Of the three “scholars” named, only Napolitano, a former New Jersey judge who hosts “Freedom Watch” on Fox Business News, is a lawyer. Hannity is a college dropout.
Bachmann’s endorsement of Sean Hannity as a constitutional scholar is self-evidently ridiculous, but the sad truth is that Hannity may be the least radical of Bachmann’s three proposed instructors.
Napolitano is Fox News’ in house tenther, and he is a radical even by the tenther movement’s standards. Among other things, Napolitano believes that President Franklin Delano Roosevelt was a “swindler” who created an unconstitutional program called Social Security. He also believes that the United States Census is unconstitutional, and he even once claimed that “the 17th Amendment is the only part of the Constitution that is unconstitutional.”

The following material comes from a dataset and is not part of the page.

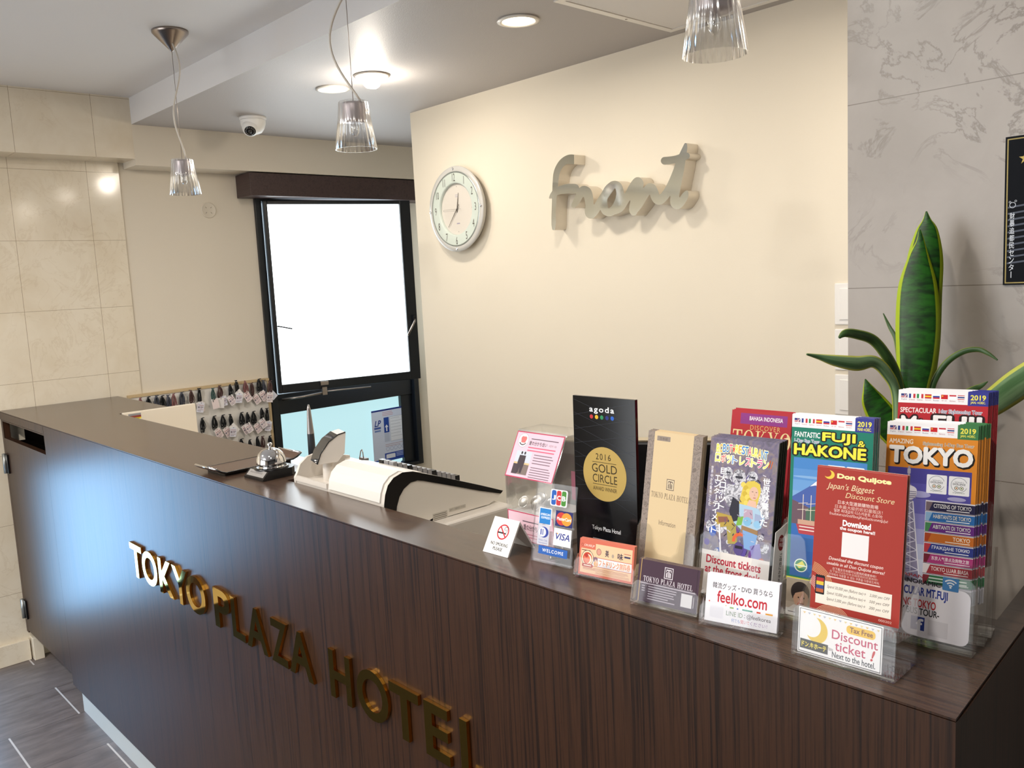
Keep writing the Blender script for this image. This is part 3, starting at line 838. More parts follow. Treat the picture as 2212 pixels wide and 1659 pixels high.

Barton is an even bigger crank. Although Barton is best known as one of the right-wing “experts” behind the effort to replace Texas’ textbook standards with conservative propaganda, he is also a leading proponent of tentherism who once claimed that the entire federal highway system is unconstitutional. Barton called for states to place more “controls” on the press. He supported an Iowa gubernatorial candidate who promised to defy the Iowa Supreme Court’s marriage equality decision. And he once advised preachers to violate their tax exempt status, falsely claiming that the Constitution would protect them if they did so.
So it’s clear that Bachmann has no interest whatsoever in teaching lawmakers about what’s actually in the Constitution. Napolitano and Barton are firm believers in the notion that the Constitution means whatever they want it to mean, but they clearly have no genuine expertise on the document. It’s unclear if Bachmann will be able to follow through on her plan, now that she has lost her bid for a spot on the GOP leadership.